ARTIGO

Crer também por necessidade

Por Cecílio Netto | 26/03/2024 | Tempo de leitura: 3 min

Iniciamos, assim, a Semana considerada Santa. Sê-lo-ia realmente, ainda? Santidade refere-se ao sagrado, também à justiça, à virtude suprema. Não apenas em relação ao divino. Mas, sem discussão, a valores invioláveis até mesmo do cotidiano. A santidade da lei, do lar, da família, da liberdade humana.

Quanto a valores ditos excelsos, como preservá-los num tempo de materialismos incontroláveis? De apetites insaciáveis? Deveríamos, talvez, admitir a indiferença – além do desrespeito – à sacralidade não apenas do religioso, mas, também, do muito daquilo que a Vida nos apresenta. O sagrado é inviolável. Mas tornou-se raridade encontrar aquilo que a loucura humana não violou.

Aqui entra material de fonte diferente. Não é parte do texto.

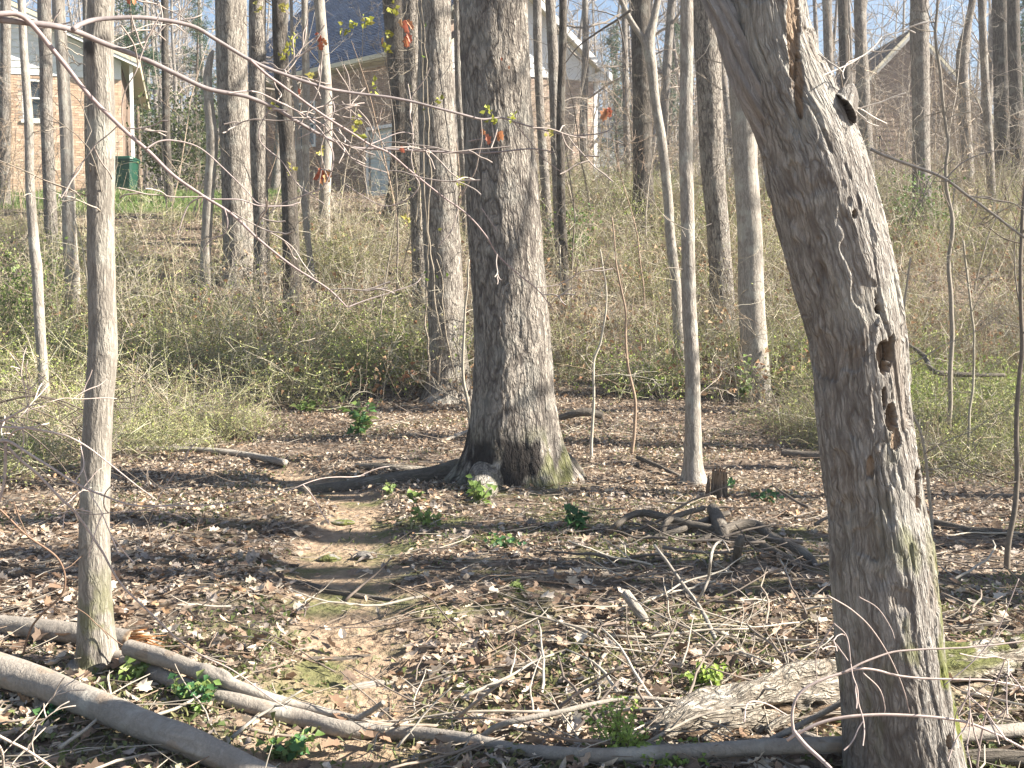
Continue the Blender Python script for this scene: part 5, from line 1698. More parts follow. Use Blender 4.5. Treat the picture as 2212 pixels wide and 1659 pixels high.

Como duvidar da existência do socrático primeiro motor? O chamado “big bang” não explica a origem do universo. Dá-nos o conhecimento de uma explosão. O que, porém, explodiu? Quanto a este escriba, quase nada mais lhe interessa saber do início. Nem do fim. A tolice de querer entender o Mistério foi devolvida às calendas gregas. Pois estar por aqui, ainda permanecer, sinto-o como privilégio tal que passei a desconfiar da razão. Ora, por que nela acreditar se o coração, os sentimentos, as emoções, a intuição falam de verdades outras? Eles estão dentro de mim. A razão teima em criar complicações.

A sabedoria dos ancestrais é reveladora. Aquela história, por exemplo, da Árvore do Conhecimento, o conselho para o casal nela não tocar – o que há de mais significativo? Por que Eva e Adão tinham que meter o bedelho naquele cantinho do Paraíso? Tolos, responsáveis míticos por toda essa confusão, seja inventada ou não a narrativa. Saber das coisas não é preciso. Fruir delas é preciso.

Semana Santa chegou. Mas a violência, os desrespeitos, ganância, apetites continuam os mesmos. Logo, se bem admitirmos, fracassaram as religiões no seu objetivo de universalização. Há nichos de paz, de solidariedade. Pois, na realidade, o ser humano continua vivendo a saga de oscilar entre o medo e a esperança. E esta semana – em seu significado mítico religioso – contém – ou deveria – a síntese desses sentimentos complementares. O medo da morte; a esperança da ressurreição. A sexta-feira fúnebre; o domingo da Páscoa.

Eram terríveis as semanas santas. Tétricas. Fúnebres. Uma procissão soturna saía da Catedral e percorria as ruas principais. Era a Sexta Feira da Paixão. Homens carregavam a imagem de Jesus Morto, vestidos ao rigor dos velórios e enterros. Com voz agudíssima, uma piedosa mulher imitava o pranto da Verônica, cuja toalha ficou impressa com o rosto de Jesus após tê-lo enxugado. A única rádio da cidade, a Difusora, PRD-6, transmitia apenas músicas fúnebres. Famílias iam à igreja para “fazer a hora de guarda”, o velório do Salvador. E o padre fazia uma demoradíssima homilia, a das “7 Palavras”, as últimas que a grande Vítima teria pronunciado na cruz.

Eram ritos. E, por isso mesmo, também mágicos. Pois, após tantas lágrimas e luto, acontecia a ressurreição de Jesus, no dia seguinte, o aguardado Sábado de Aleluia. Soltavam-se rojões e o grande momento era “olhar para o céu” para ver a luz deslumbrante que envolveria Jesus. E deveria ser tão poderosa que era preciso usar óculos escuros, negativos de fotografia ou de garrafas. Quem não o fizesse poderia ficar cego pelo esplendor da luz. E, por fim, ia-se para o “finale” terrível, vingativo: “malhar o Judas”, o boneco pendurado no alto de um poste, o “pau de sebo”.

Não havia, pois, possibilidade de – por medo ou por esperança – não acreditar. Era uma necessidade. O teatro da vida funcionava.